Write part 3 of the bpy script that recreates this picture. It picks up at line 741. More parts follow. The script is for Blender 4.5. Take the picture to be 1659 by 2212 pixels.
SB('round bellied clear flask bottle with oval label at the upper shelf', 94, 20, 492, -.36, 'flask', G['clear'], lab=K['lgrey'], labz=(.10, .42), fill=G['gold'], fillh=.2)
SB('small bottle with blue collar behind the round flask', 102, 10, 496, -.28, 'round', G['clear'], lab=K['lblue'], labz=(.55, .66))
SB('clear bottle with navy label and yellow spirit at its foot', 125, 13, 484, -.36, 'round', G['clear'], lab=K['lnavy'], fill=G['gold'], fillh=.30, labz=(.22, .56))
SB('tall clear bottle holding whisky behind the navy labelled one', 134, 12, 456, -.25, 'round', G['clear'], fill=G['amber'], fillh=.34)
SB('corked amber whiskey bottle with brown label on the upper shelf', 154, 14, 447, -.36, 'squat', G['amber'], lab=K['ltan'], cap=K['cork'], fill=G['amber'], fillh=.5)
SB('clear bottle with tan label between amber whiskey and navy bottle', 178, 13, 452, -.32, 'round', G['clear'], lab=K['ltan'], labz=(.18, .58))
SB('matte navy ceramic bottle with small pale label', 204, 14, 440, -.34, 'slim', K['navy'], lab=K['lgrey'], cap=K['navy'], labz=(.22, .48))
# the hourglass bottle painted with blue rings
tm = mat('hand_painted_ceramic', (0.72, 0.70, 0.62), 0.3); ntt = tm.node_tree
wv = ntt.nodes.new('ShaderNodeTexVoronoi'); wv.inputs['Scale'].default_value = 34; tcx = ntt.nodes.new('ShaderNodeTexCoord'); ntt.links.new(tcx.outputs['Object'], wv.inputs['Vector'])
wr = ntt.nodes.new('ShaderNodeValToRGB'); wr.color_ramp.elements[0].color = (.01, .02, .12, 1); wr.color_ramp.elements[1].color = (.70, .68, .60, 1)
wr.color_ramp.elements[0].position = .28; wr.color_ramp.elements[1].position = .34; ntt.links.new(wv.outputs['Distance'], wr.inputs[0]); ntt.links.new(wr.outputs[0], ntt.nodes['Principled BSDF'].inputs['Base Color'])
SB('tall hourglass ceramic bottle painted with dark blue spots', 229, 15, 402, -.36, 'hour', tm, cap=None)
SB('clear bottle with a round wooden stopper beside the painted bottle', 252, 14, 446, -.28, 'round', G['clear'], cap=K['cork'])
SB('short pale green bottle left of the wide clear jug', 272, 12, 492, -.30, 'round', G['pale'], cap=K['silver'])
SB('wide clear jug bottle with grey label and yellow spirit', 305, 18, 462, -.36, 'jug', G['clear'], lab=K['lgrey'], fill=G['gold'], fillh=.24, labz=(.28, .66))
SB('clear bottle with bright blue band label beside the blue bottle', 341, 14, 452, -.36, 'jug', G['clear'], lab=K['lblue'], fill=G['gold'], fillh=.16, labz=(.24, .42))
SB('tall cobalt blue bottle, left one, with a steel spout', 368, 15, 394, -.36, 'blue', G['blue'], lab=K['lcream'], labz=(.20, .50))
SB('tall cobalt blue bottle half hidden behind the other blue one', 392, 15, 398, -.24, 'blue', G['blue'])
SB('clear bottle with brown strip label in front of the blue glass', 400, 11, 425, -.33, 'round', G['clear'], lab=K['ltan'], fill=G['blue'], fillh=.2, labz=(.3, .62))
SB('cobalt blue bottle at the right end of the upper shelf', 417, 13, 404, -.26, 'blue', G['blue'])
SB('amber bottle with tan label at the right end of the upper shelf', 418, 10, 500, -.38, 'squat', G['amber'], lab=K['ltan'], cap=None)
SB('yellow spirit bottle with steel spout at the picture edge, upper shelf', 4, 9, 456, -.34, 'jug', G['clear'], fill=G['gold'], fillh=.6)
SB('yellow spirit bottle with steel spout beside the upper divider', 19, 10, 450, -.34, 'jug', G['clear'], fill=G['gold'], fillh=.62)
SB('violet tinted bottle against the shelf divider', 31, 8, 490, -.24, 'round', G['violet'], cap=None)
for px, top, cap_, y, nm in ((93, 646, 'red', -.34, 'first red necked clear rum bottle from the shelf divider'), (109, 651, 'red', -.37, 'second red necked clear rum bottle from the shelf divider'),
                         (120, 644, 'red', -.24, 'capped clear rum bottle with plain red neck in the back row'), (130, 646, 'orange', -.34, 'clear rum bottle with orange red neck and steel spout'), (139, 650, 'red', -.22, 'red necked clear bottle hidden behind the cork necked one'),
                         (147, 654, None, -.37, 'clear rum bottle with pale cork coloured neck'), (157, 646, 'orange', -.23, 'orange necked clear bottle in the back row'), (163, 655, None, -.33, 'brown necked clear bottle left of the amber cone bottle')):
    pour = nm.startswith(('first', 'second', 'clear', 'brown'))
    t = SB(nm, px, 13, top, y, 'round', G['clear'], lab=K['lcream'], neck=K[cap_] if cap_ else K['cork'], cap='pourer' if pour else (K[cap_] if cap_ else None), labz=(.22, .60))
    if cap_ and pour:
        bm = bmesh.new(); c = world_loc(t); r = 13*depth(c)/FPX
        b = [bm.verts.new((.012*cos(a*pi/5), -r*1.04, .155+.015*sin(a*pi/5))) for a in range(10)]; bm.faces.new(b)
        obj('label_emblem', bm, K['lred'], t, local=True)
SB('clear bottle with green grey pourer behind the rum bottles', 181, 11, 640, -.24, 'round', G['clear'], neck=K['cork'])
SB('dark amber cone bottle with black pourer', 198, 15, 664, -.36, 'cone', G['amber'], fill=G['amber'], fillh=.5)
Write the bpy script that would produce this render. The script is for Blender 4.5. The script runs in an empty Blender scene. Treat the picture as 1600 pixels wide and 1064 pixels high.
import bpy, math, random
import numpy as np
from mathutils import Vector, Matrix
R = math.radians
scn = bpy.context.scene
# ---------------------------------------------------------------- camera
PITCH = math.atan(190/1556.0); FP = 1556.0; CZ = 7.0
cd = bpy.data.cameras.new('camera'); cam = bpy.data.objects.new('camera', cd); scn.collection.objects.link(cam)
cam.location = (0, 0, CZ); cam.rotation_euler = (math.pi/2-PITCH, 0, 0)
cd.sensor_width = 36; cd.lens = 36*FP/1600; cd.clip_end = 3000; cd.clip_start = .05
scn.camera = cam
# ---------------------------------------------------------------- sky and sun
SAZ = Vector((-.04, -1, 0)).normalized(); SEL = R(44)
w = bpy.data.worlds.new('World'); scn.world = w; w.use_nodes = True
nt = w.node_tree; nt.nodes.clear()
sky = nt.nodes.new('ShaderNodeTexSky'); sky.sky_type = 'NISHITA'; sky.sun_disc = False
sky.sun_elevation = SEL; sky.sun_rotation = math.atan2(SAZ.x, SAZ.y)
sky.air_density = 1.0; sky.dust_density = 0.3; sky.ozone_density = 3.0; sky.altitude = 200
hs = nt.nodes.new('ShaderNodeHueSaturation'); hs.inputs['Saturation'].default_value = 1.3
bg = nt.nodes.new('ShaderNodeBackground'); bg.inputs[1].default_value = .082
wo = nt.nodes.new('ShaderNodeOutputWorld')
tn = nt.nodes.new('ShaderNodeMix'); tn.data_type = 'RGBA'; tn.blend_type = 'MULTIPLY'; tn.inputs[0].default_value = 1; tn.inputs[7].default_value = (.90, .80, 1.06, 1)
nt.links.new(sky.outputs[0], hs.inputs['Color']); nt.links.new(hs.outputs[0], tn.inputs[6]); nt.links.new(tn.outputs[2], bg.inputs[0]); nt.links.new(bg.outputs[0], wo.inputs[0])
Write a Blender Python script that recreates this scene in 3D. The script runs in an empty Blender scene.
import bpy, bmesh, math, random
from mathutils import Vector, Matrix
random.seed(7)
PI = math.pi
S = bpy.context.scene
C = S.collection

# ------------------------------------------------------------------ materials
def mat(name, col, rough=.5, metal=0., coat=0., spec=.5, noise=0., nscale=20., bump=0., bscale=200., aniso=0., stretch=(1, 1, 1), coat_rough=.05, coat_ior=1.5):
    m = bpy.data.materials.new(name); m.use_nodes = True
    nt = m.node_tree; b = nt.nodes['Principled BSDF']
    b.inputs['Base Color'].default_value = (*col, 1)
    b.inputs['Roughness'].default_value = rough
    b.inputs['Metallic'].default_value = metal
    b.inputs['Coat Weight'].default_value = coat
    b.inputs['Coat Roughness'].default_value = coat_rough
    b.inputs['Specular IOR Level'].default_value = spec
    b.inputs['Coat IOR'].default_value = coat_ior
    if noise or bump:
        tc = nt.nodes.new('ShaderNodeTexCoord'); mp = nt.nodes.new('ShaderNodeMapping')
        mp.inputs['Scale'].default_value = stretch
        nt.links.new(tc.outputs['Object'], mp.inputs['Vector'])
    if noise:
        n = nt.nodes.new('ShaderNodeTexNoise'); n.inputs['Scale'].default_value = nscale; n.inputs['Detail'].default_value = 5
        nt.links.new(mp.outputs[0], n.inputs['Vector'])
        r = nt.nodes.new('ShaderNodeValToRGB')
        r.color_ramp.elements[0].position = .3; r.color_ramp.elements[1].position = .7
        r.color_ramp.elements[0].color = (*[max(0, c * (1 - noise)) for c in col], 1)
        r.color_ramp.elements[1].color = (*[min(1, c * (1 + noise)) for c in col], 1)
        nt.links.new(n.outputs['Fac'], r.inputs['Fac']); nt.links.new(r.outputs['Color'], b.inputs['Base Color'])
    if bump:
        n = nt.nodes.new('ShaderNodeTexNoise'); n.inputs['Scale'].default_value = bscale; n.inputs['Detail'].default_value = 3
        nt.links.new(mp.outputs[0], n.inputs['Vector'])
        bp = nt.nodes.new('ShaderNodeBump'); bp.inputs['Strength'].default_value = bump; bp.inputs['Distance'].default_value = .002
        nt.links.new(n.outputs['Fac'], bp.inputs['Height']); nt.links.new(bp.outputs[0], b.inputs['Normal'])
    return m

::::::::

**INSTRUCTIONS FOR THE TASK**: From the records above, print exactly the lines that run from the line with "Write a Blender" to the line with "C = S.collection", inclusive.

**WRITTEN SOLUTION**:
Write a Blender Python script that recreates this scene in 3D. The script runs in an empty Blender scene.
import bpy, bmesh, math, random
from mathutils import Vector, Matrix
random.seed(7)
PI = math.pi
S = bpy.context.scene
C = S.collection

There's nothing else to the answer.